Since 1926, this striking five-bedroom home has held its prominent position across from the Western Hills Country Club—itself a neighborhood landmark that had been founded just 14 years earlier. “The house with the breezeway,” as it’s known to locals, is also set apart by a sweeping drive up the long front lawn, towering mature trees, and a sweet storybook-style roofline. It is a hard-to-miss piece of the west side landscape. That sprawling side of Cincinnati has seen plenty of change through the decades, retaining its personality with the help of distinguished characters like 1420 Neeb Rd. But back in 2011, the home was in the sights of a developer, who looked to tear it down and subdivide the property.
Coldwell Banker listing agent Sadie Burbrink briefly lived in the house as an adult, after her mother Amy Grace, also a real estate agent, bought it. “She was in a bidding war with a builder who was going to build small houses on the lot,” Burbrink says. But Grace won the war. Once she moved in, she began giving her new home an interior makeover. She focused on the walls, either having them painted in vivid colors and unique texture treatments or tearing them out completely. Houses of this vintage often have floor plans partitioned with walls and doorways, and Grace sought to open everything up. “The house was choppy,” Burbrink says. “It probably hadn’t been updated in years.
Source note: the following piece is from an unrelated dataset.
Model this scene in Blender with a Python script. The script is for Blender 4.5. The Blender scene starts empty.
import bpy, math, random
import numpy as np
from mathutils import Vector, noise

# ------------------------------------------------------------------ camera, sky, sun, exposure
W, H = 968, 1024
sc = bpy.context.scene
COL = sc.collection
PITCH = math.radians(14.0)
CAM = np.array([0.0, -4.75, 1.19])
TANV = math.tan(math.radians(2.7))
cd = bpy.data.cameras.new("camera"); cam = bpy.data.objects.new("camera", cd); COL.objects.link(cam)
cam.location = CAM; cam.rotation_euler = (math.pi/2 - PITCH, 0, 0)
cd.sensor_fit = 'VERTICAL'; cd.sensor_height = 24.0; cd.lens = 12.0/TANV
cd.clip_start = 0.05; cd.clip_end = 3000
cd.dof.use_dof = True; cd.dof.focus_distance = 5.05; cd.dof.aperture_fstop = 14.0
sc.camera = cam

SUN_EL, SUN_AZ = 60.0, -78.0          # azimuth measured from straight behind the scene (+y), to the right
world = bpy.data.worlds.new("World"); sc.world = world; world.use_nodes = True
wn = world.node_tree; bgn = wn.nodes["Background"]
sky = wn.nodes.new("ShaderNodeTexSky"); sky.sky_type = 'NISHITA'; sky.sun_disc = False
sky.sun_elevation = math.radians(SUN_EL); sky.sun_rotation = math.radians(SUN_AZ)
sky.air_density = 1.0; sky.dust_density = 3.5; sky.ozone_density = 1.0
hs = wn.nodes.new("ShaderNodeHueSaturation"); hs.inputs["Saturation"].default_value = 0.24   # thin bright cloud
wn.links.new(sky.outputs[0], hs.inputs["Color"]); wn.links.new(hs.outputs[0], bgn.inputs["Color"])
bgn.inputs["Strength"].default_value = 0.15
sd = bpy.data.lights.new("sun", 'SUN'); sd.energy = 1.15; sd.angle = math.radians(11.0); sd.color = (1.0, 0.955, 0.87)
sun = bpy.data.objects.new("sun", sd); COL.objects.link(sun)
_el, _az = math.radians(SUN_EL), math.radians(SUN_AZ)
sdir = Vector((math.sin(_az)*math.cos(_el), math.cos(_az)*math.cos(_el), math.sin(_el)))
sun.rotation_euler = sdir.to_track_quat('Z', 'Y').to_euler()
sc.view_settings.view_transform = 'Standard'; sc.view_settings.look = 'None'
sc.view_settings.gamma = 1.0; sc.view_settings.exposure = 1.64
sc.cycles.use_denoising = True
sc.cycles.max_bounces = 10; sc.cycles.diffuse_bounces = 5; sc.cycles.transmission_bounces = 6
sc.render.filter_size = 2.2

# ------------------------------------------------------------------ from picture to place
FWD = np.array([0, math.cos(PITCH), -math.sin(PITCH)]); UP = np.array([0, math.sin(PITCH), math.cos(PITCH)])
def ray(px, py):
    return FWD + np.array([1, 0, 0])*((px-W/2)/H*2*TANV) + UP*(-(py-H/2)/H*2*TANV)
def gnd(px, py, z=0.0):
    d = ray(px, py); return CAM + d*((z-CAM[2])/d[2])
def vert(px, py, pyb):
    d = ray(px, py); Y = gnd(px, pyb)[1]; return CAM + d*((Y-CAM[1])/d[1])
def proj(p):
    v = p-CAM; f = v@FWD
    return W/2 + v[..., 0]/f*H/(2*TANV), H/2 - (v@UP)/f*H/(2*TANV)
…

The kitchen was three separate rooms. [Grace] updated it from top to bottom. There’s not an inch of that house that she did not touch.” The result is an interior that feels worlds away from the historic exterior. The main floor features wide open spaces with the kind of uninterrupted square footage usually reserved for distant suburbs. Grace replaced a first floor fireplace with a Mod half-circle buildout (if you’ve seen Frasier, then you’ll know just the style).
And that paint job? It’s distinctive, to be sure. The interior design may not be for everyone (we are, after all, still in the age of All White Everything). But Grace saved a piece of west side history and preserved it for decades to come.